Yeah, Atocha is definitely better than Transcription. Agreed re Szalay.

John Madrid's avatar

Added to the TBR list! Thanks.

Julianne Werlin's avatar

I am a longtime Szalay fan and there were things I really liked about the book, especially formally. It felt like he'd learned from all that short fiction he'd been writing and then moved past it. But the book kind of mystified me. I don't really get what the point of rewriting Barry Lyndon with a Hungarian rather than Irish hero was. In the context of Victorian social norms, Thackeray's satire was biting! Whereas it's really hard to feel like Szalay is making a coherent point about the social order beyond that it's random and alienating, which hardly feels like a daring statement today, and as you suggest that barely seems to be his interest anyway.
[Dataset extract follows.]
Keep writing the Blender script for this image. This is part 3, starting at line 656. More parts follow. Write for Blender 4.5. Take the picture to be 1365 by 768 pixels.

Whatever this book is, it's definitely NOT the Barry Lyndon of our time, and Szalay's talent and inclinations seem extremely far from Thackeray's. So... what is going on?

Blake Nelson's avatar

I LOVED Leaving the Atocha Station, and thought to myself, "What's going to happen to this guy?" He continued on. Being a solid mainstream writer. I didn't know at the time, he would be the only one who would survive the purges.

Tom Vondriska's avatar

I shared a copy from Calabasas library as part of an exclusive book club belong to. As Sartre said, the scenery changes, people come in and go out. For Szalay’s protagonist, his messy business includes a stream of women, a fluke of a war, various odd jobs in different countries, a procession though wealth and penury. He is passionless, affectless. At one point he owns an Audemars Piguet. The writing never screams. The characters never yearn. The women are faceless. Nothing happens. The author looks like he’s 32. I liked the book.